I remember this young man, and then I look at my own weaknesses. There's always something in a person's life that needs purification, that needs to be caught up in the mystery of the Cross. The Cross sorts us out; it makes us make choices we would prefer not to; it discloses the depths of our hearts and the good and evil that is in them. The two thieves crucified with Christ come to the cross alike as two peas in a pod; but one finishes by joining the mob of Jesus' enemies screaming for his death, rejecting everything Jesus is, while the other humbly begs to be remembered as the Lord enters his kingdom. Sheep and goats are separated at the foot of the Cross, anticipating the final judgment, and the human heart gives up its deepest secrets in the presence of the Crucified.

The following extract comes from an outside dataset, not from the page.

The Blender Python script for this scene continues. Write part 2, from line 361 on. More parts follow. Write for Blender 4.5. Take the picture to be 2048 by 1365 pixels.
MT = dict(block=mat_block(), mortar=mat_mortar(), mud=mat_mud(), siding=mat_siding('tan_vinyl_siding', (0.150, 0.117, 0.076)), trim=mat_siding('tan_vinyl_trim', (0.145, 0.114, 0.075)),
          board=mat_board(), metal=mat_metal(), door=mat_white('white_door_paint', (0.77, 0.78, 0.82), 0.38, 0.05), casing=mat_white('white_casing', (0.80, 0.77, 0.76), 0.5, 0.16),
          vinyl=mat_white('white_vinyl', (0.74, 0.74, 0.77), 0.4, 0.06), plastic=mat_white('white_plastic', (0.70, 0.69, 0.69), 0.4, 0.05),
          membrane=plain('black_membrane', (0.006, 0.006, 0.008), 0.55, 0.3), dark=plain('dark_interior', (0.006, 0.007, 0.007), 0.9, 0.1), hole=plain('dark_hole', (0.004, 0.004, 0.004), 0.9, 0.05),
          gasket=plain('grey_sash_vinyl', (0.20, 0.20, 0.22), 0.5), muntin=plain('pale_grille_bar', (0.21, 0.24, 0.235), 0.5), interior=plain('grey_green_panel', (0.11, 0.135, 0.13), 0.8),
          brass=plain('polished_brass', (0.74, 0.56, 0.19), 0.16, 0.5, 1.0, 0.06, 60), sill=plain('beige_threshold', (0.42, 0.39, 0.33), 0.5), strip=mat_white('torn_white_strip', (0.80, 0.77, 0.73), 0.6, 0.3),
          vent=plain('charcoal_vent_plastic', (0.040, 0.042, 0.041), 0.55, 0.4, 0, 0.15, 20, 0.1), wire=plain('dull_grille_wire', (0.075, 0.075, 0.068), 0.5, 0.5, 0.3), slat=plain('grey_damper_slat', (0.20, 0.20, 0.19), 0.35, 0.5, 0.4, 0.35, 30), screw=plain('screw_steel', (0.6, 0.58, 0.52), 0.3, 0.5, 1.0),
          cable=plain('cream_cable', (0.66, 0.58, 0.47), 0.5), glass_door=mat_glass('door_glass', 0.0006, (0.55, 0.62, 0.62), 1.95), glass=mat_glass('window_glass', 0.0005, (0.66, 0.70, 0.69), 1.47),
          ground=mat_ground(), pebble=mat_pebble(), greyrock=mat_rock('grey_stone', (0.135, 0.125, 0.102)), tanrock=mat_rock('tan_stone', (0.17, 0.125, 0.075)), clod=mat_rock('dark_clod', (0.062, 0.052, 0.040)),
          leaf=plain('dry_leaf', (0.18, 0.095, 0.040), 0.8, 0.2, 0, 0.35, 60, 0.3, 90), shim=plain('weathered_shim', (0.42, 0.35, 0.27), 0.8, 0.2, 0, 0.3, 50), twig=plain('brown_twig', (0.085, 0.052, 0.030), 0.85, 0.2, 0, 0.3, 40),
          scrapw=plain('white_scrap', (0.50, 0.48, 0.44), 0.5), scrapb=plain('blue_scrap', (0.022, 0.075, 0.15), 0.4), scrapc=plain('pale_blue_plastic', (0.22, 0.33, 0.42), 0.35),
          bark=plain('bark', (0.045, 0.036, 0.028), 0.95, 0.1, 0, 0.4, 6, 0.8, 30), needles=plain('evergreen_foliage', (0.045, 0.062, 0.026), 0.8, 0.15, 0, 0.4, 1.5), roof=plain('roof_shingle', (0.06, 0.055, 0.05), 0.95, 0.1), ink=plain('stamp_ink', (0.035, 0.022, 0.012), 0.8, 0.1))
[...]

To look on the Cross is to open your heart to judgment; do that, and the Lord himself will sit down with you to refine it as a refiner purifies silver. Whatever dross is in our hearts, whatever secret sins lurk there, whatever demons riding us prevent our own mastery of our passions and desires, our angers and fears,- he will cast it all out as we hold up our hearts to the Savior who was lifted up on the Cross for us. We need to keep looking at this Cross and the holy divine and human fruit it bears. We need to keep opening ourselves up to Jesus for this healing, painful as it is, for he will heal us eventually even from death, and in the present age will knead into our being that goodness, beauty and virtue we see in his own person.
The Victory of the Cross is seen in us, at last, in the conquest of our secret sin, of our favorite and hardenened attachments to desire and avarice, to fear and anger and pride. It is through the embrace of that particular form Cross we are afraid we cannot carry, of the Cross that we will not bear, precisely by this gracious and painful and particular embrace of our share of the Cross of Jesus, that will make us, raised up by Christ, a saint and a friend of God.
Lord Jesus Christ, Son of God, have mercy on me a sinner!